[Task requirements] Set the lines down again exactly, first line through the line that contains "return b.build(name, m, parent)", with no pictures.

[Data segment]
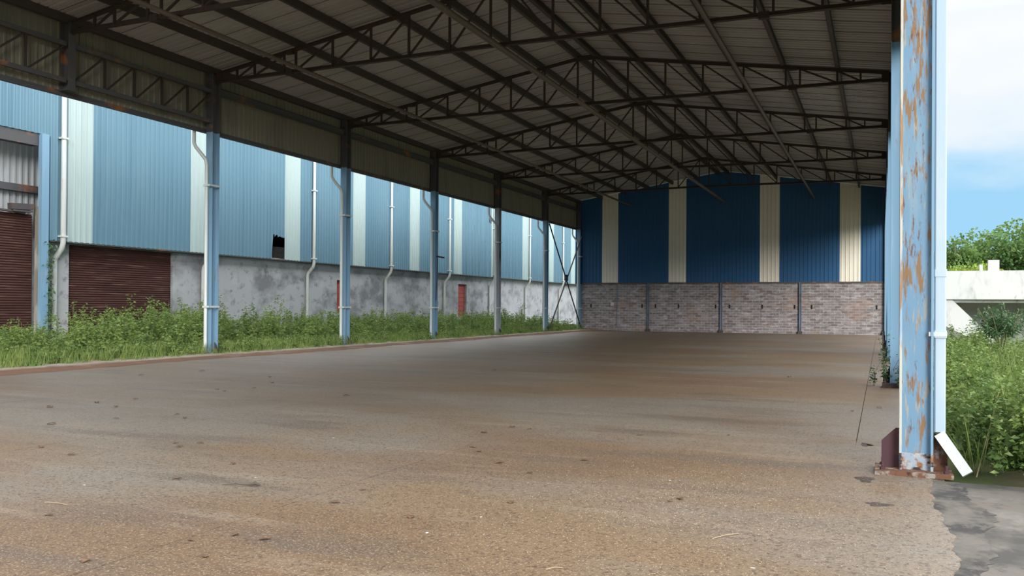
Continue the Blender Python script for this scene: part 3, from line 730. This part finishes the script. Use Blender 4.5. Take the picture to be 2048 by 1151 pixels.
def weed_points(xy, h, per_m, rng, leaf=.075, spread=.22):
    """leaves climbing several leaning stems per plant; returns P, D, L, W arrays"""
    P = []; D = []; L = []
    for (x, y), H in zip(xy, h):
        ns = rng.integers(2, 5)
        for s in range(ns):
            a = rng.uniform(0, 2 * math.pi); lean = rng.uniform(0.05, 1) * spread
            n = max(6, int(per_m * H / ns))
            t = rng.uniform(.08, 1, n) ** .75
            hh = H * rng.uniform(.65, 1.0)
            cx = x + math.cos(a) * lean * t * H + rng.normal(0, .035, n); cy = y + math.sin(a) * lean * t * H + rng.normal(0, .035, n)
            cz = hh * t
            ang = rng.uniform(0, 2 * math.pi, n); up = rng.uniform(-.2, .75, n)
            d = np.stack([np.cos(ang), np.sin(ang), up], 1); d /= np.linalg.norm(d, axis=1)[:, None]
            P.append(np.stack([cx, cy, cz], 1)); D.append(d); L.append(leaf * rng.uniform(.6, 1.35, n) * (1.15 - .45 * t))
    P = np.concatenate(P); D = np.concatenate(D); L = np.concatenate(L)
    return P, D, L, L * rng.uniform(.42, .7, len(L))
def grass_points(xy, h, rng, blades=14):
    P = []; D = []; L = []
    for (x, y), H in zip(xy, h):
        n = blades
        P.append(np.stack([x + rng.normal(0, .07, n), y + rng.normal(0, .07, n), np.zeros(n)], 1))
        ang = rng.uniform(0, 2 * math.pi, n); s = rng.uniform(.05, .5, n)
        d = np.stack([np.cos(ang) * s, np.sin(ang) * s, np.ones(n)], 1); d /= np.linalg.norm(d, axis=1)[:, None]
        D.append(d); L.append(H * rng.uniform(.5, 1.1, n))
    P = np.concatenate(P); D = np.concatenate(D); L = np.concatenate(L)
    return P, D, L, np.full(len(L), .011) * rng.uniform(.7, 1.5, len(L))
def stems_mesh(xy, h, rng, name, m, parent, r=.006):
    b = MB()
    for (x, y), H in zip(xy, h):
        b.sweep([(x, y, 0), (x + rng.normal(0, .05), y + rng.normal(0, .05), H * .5), (x + rng.normal(0, .1), y + rng.normal(0, .1), H)], [r, r * .8, r * .4], 5)
    return b.build(name, m, parent)

rng = np.random.default_rng(21)
# left strip between kerb and warehouse
def hfield(x, y):
    e_ = np.clip((0.75 - x) / 2.6, 0, 1)
    n_ = .5 + .5 * np.sin(x * 1.7 + 1.3 * np.sin(y * .9)) * np.sin(y * .8 + x)
    near = np.clip((y - 14) / 8, 0.0, 1)
    return (.35 + .75 * e_) * (.72 + .45 * n_) * (.62 + .38 * near) * np.where((y > 21.5) & (y < 27.5) & (x < -1.5), 1.28, 1.0)
N = 2300
X = rng.uniform(-6.5, .5, N); Y = 11 + (rng.uniform(0, 1, N) ** 1.25) * 47.6
keep = (X < .1) | (rng.uniform(0, 1, N) < .75)
X, Y = X[keep], Y[keep]
keep = np.ones(len(X), bool)
for yc in LCY: keep &= ~((np.abs(Y - yc) < .42) & (X > -.1) & (yc > 24))
X, Y = X[keep], Y[keep]
H = hfield(X, Y) * rng.uniform(.6, 1.35, len(X))
bed = tag(empty('weed_bed', (0, 11, 0)), 'overgrown bed of green weeds between left kerb and blue warehouse', 'weeds', kind='stuff')
P, D, L, Wd = weed_points(np.stack([X, Y], 1), H, 80, rng, .125)
leaf_cloud(P, D, L, Wd, 'weed_leaves', MT['leaf'], bed, (0, 11, 0), rng)['kind'] = 'stuff'
N = 4200
X = rng.uniform(-2.5, .66, N); Y = 11 + rng.uniform(0, 1, N) ** 1.4 * 47.6
P, D, L, Wd = grass_points(np.stack([X, Y], 1), rng.uniform(.2, .62, N) * np.clip(1.1 - .5 * (X > .3), 0, 2), rng, 12)
leaf_cloud(P, D, L, Wd, 'grass_blades', MT['grass'], bed, (0, 11, 0), rng, .12)['kind'] = 'stuff'
# taller single weeds in front of the near shutter and along the wall
for i, (x, y, h, lab) in enumerate(((-4.6, 23.2, 1.35, 'tall pale leafy weed in front of the shutter, left of the three'), (-4.4, 24.6, 1.75, 'tallest leafy weed in front of the maroon shutter, middle one'),
                                    (-4.2, 26.0, 1.8, 'tall leafy weed in front of the shutter, right of the three'), (-6.0, 21.9, 1.6, 'slim weed standing against the grey pier by the doorway post'),
                                    (-4.9, 19.0, 1.2, 'leafy weed in front of the large maroon doorway shutter'), (-3.0, 55.6, 1.95, 'thin tall weed sprouting behind the cross bracing'), (-5.6, 34.3, 1.7, 'leafy weed under the torn hole in the cladding'))):
    w = tag(empty('tall_weed', (x, y, 0)), lab, 'plant', 'single tall weeds')
    P, D, L, Wd = weed_points([(x, y)] * 3, [h, h * .9, h * .75], 85, rng, .11, .16)
    leaf_cloud(P, D, L, Wd, 'leaves', MT['leaf'], w, (x, y, 0), rng)
    stems_mesh([(x, y), (x + .06, y + .05), (x - .05, y + .04)], [h, h * .85, h * .7], rng, 'stem', MT['stem'], w, .009)
# vine climbing beside the doorway post
zs = rng.uniform(1.0, 3.75, 260)
P = np.stack([NX + .02 + rng.uniform(-.05, .1, 260), 21.25 + rng.normal(0, .09, 260), zs], 1)
D = rng.normal(size=(260, 3)); D[:, 0] = np.abs(D[:, 0]); D /= np.linalg.norm(D, axis=1)[:, None]
v = tag(empty('vine', (NX + .05, 21.25, 0)), 'dark green vine climbing beside the blue doorway post', 'plant')
leaf_cloud(P, D, rng.uniform(.08, .16, 260), rng.uniform(.05, .09, 260), 'leaves', MT['dark_leaf'], v, (NX + .05, 21.25, 0), rng)
MB().sweep([(NX + .04, 21.22, 0), (NX + .06, 21.28, 1.3), (NX + .04, 21.22, 2.4), (NX + .05, 21.26, 3.7)], .012, 5).build('stem', MT['stem'], v)
# right-hand bed
N = 1500
X = rng.uniform(20.5, 29, N); Y = 9.22 + rng.uniform(0, 1, N) ** 1.7 * 20
keep = (X - 20.4) < (Y * .22 + 2.2); keep &= ~((X < 20.75) & (Y < 9.5))
X, Y = X[keep], Y[keep]
H = (1.02 + .22 * np.sin(X * 2.1 + Y) * np.sin(Y * 1.3)) * rng.uniform(.7, 1.12, len(X)) * np.clip(.62 + (X - 20.4) * .9 + (Y - 9.3) * .3, .55, 1)
bed2 = tag(empty('weed_bed', (20.5, 9.3, 0)), 'dense green weeds growing beside the concrete apron at the right', 'weeds', kind='stuff')
P, D, L, Wd = weed_points(np.stack([X, Y], 1), H, 240, rng, .075, .2)
leaf_cloud(P, D, L, Wd, 'weed_leaves', MT['leaf'], bed2, (20.5, 9.3, 0), rng)['kind'] = 'stuff'
N = 1100
X = rng.uniform(20.55, 28, N); Y = 9.3 + rng.uniform(0, 1, N) ** 1.5 * 19
keep = (X - 20.4) < (Y * .22 + 2.2)
X, Y = X[keep], Y[keep]
P, D, L, Wd = grass_points(np.stack([X, Y], 1), rng.uniform(.6, 1.35, len(X)) * np.clip(.45 + (X - 20.5), .3, 1), rng, 16)
leaf_cloud(P, D, L, Wd * .7, 'grass_blades', MT['grass'], bed2, (20.5, 9.3, 0), rng, .14)['kind'] = 'stuff'
tag(MB().sweep([(20.62, 9.45, 0), (20.72, 9.6, .35), (20.83, 9.7, .8)], [.006, .005, .003], 6).build('dry_stalk', MT['straw'], origin=(20.62, 9.45, 0)), 'bare straw-coloured stalk leaning in the right-hand weeds', 'stalk')
# weeds at the foot of the second right column
for x, y, h, lab in ((19.84, 19.55, 1.25, 'weed climbing the left side of the second right column'), (20.12, 19.36, .75, 'bushy weed at the front foot of the second right column'), (19.62, 19.9, .55, 'low spreading weed on floor left of the second right column')):
    w = tag(empty('weed', (x, y, 0)), lab, 'plant', 'weeds at the second right column')
    P, D, L, Wd = weed_points([(x, y)] * 3, [h, h * .8, h * .6], 60, rng, .075, .14)
    leaf_cloud(P, D, L, Wd, 'leaves', MT['dark_leaf'], w, (x, y, 0), rng)
    stems_mesh([(x, y), (x + .03, y)], [h, h * .7], rng, 'stem', MT['stem'], w)

# ------------------------------------------------------------------ right background
rp_ = tag(empty('ramp_parapet', (21.0, 32, 0)), 'stained white concrete parapet of a raised ramp behind right-hand weeds', 'wall')
MB().box(20.9, 48, 32.0, 32.3, 1.95, 2.88).build('parapet', MT['white_wall'], rp_)
MB().box(20.9, 48, 32.3, 36, 1.85, 2.05).build('deck', MT['white_wall'], rp_)
MB().box(20.9, 48, 35.8, 36, 0, 1.9).build('rear_wall', MT['white_wall'], rp_)
MB().prism([(21.0, 1.95), (21.9, 1.95), (23.1, .7), (23.1, .3), (22.7, .55), (21.0, 1.45)], 1, 32.1, 32.6).build('sloping_brace', MT['white_wall'], rp_)
MB().box(22.95, 23.27, 32.02, 32.3, 2.88, 3.22).build('post_stub', MT['white_wall'], rp_)
MB().box(22.70, 22.80, 32.05, 32.25, 2.88, 3.08).build('post_stub', MT['white_wall'], rp_)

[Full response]
Continue the Blender Python script for this scene: part 3, from line 730. This part finishes the script. Use Blender 4.5. Take the picture to be 2048 by 1151 pixels.
def weed_points(xy, h, per_m, rng, leaf=.075, spread=.22):
    """leaves climbing several leaning stems per plant; returns P, D, L, W arrays"""
    P = []; D = []; L = []
    for (x, y), H in zip(xy, h):
        ns = rng.integers(2, 5)
        for s in range(ns):
            a = rng.uniform(0, 2 * math.pi); lean = rng.uniform(0.05, 1) * spread
            n = max(6, int(per_m * H / ns))
            t = rng.uniform(.08, 1, n) ** .75
            hh = H * rng.uniform(.65, 1.0)
            cx = x + math.cos(a) * lean * t * H + rng.normal(0, .035, n); cy = y + math.sin(a) * lean * t * H + rng.normal(0, .035, n)
            cz = hh * t
            ang = rng.uniform(0, 2 * math.pi, n); up = rng.uniform(-.2, .75, n)
            d = np.stack([np.cos(ang), np.sin(ang), up], 1); d /= np.linalg.norm(d, axis=1)[:, None]
            P.append(np.stack([cx, cy, cz], 1)); D.append(d); L.append(leaf * rng.uniform(.6, 1.35, n) * (1.15 - .45 * t))
    P = np.concatenate(P); D = np.concatenate(D); L = np.concatenate(L)
    return P, D, L, L * rng.uniform(.42, .7, len(L))
def grass_points(xy, h, rng, blades=14):
    P = []; D = []; L = []
    for (x, y), H in zip(xy, h):
        n = blades
        P.append(np.stack([x + rng.normal(0, .07, n), y + rng.normal(0, .07, n), np.zeros(n)], 1))
        ang = rng.uniform(0, 2 * math.pi, n); s = rng.uniform(.05, .5, n)
        d = np.stack([np.cos(ang) * s, np.sin(ang) * s, np.ones(n)], 1); d /= np.linalg.norm(d, axis=1)[:, None]
        D.append(d); L.append(H * rng.uniform(.5, 1.1, n))
    P = np.concatenate(P); D = np.concatenate(D); L = np.concatenate(L)
    return P, D, L, np.full(len(L), .011) * rng.uniform(.7, 1.5, len(L))
def stems_mesh(xy, h, rng, name, m, parent, r=.006):
    b = MB()
    for (x, y), H in zip(xy, h):
        b.sweep([(x, y, 0), (x + rng.normal(0, .05), y + rng.normal(0, .05), H * .5), (x + rng.normal(0, .1), y + rng.normal(0, .1), H)], [r, r * .8, r * .4], 5)
    return b.build(name, m, parent)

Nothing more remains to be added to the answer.